Durante su primera semana en la Casa Blanca, Trump ha amenazado a México y Canadá con aranceles del 25%, que empezarían a aplicarse a partir del 1 de febrero; ha impuesto aranceles del 10% a todas las importaciones de China; ha intimidado con "altos niveles de impuestos, aranceles y sanciones" contra Rusia si no termina la guerra en Ucrania; amenazó a Dinamarca con aranceles si no cede el control de Groenlandia, advirtiendo de que negarle el derecho a quedarse con la isla es "un acto muy hostil" que pone en riesgo "la protección del mundo libre"; ha impuesto sanciones contra el Tribunal Penal Internacional de La Haya, y ha protagonizado una crisis diplomática con Colombia. Toda esta hiperactividad está hecha de retórica hiperbólica pero también de utilización simbólica de algunas políticas.
Durante la administración Biden, Colombia ya llegó a aceptar la llegada de hasta 475 vuelos con inmigrantes expulsados de Estados Unidos. Lo mismo ocurrió en Guatemala, El Salvador, Honduras y México. Pero ahora la política de las deportaciones se envenena con la voluntad de convertirlas tanto en el símbolo de la anunciada mano dura de la nueva administración como en la demostración de resistencia de los países receptores de la intimidación pública. La unilateralidad y la coerción económica están remodelando rápidamente la política exterior de Estados Unidos para conseguir cualquier objetivo que Trump se proponga. Es un ejercicio agresivo del poder económico de Estados Unidos. Una fuerza basada en exprimir al máximo las asimetrías. Aunque en su retórica pasa por alto que Canadá, México y China son tres de los socios comerciales más importantes de Estados Unidos.

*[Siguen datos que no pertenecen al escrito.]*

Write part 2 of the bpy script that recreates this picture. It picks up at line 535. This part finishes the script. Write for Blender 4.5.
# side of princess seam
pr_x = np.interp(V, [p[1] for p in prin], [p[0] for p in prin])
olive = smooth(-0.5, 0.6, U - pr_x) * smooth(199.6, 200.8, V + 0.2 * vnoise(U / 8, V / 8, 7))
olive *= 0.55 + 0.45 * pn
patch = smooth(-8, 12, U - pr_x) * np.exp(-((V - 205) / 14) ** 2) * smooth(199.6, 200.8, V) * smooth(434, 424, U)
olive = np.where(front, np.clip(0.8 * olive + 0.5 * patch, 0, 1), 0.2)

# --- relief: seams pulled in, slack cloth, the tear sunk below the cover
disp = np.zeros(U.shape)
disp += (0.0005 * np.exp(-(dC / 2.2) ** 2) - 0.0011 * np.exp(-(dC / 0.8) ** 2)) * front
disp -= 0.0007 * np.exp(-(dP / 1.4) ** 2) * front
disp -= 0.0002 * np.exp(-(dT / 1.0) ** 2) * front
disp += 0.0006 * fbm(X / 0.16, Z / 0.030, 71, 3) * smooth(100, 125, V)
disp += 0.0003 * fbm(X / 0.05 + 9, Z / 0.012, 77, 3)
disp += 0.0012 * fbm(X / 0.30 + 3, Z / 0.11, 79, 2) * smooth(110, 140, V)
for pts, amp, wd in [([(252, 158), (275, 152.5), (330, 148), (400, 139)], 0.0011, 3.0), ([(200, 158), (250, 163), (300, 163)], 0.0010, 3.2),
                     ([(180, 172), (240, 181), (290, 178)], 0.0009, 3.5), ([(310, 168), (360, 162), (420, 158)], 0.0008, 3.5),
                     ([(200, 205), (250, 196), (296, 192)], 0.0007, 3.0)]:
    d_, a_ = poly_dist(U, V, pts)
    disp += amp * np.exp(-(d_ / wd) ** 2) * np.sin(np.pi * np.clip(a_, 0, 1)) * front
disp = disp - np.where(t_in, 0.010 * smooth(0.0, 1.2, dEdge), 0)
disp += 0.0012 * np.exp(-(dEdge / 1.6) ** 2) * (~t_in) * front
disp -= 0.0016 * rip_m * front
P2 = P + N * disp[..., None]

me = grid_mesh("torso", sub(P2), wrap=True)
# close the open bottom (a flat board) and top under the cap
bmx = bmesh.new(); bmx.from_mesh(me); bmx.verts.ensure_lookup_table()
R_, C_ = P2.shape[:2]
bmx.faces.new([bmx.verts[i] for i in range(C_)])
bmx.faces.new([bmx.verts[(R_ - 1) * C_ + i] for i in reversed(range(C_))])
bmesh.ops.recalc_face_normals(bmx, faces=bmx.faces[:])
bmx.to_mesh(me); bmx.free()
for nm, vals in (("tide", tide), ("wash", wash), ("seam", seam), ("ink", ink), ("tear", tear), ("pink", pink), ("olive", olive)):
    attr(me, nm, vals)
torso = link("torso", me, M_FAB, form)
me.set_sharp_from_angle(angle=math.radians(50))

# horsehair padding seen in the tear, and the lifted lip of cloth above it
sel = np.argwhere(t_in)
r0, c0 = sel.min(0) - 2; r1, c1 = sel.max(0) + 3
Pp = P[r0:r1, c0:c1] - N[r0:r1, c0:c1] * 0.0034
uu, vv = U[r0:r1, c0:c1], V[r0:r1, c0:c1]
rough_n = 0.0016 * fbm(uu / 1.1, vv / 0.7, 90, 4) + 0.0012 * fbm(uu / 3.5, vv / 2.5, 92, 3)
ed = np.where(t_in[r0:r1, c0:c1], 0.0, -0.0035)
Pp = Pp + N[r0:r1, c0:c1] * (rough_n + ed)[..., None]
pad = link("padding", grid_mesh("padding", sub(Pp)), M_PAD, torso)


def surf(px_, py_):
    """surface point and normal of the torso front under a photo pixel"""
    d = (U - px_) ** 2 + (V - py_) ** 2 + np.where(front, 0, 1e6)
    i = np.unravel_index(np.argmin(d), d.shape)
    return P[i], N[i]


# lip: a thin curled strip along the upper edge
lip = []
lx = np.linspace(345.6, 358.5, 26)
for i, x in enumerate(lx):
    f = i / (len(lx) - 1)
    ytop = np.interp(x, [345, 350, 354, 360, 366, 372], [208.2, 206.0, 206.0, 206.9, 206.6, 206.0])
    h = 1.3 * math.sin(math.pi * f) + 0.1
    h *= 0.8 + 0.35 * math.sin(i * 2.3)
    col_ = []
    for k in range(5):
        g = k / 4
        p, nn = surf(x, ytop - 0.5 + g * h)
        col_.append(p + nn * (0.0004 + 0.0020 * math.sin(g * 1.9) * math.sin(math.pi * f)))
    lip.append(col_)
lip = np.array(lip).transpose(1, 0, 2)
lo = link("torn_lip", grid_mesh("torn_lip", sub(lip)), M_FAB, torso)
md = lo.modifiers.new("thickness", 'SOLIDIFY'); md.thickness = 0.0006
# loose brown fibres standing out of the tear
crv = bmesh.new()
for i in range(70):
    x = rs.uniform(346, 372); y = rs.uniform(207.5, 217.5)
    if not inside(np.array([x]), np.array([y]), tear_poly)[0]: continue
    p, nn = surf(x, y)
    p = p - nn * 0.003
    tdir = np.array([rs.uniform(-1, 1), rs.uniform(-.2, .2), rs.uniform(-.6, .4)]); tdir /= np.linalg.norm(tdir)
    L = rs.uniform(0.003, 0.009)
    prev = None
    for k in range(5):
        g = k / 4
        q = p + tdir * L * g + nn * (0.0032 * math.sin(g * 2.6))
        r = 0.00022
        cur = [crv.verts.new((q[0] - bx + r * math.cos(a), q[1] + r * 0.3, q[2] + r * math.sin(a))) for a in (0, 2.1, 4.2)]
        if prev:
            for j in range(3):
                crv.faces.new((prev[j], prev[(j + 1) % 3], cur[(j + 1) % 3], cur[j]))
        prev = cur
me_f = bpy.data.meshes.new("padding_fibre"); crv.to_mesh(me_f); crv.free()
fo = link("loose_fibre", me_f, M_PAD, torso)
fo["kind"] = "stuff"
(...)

Estamos ante una sacudida global que da la vuelta al viejo orden internacional, en un mundo en el que China advierte sobre los peligros de las guerras comerciales y se ofrece como "país responsable, defensor del orden internacional", y en el que la Unión Europea se apresura a reforzar alianzas con el Sur Global mientras se aferra a la idea errónea de que el "pragmatismo" miedoso la salvará de las represalias de Washington. La UE es consciente de su vulnerabilidad competitiva, tecnológica y securitaria frente a Estados Unidos. Pero, sobre todo, es su debilidad política lo que la convierte en un objetivo fácil de la gesticulación intimidante de Trump.
Un antiguo embajador estadounidense, entrevistado esta semana por el Washington Post, recurría a los clásicos: "Los fuertes hacen lo que pueden, y los débiles sufren lo que les toca", que venía a decir el historiador ateniense Tucídides. Pero no nos engañemos. Trump no es un realista. Es un presidente visceral y vengativo. Y es en estos espacios de vulnerabilidad donde la distancia entre lo que dice y lo que hace se acorta.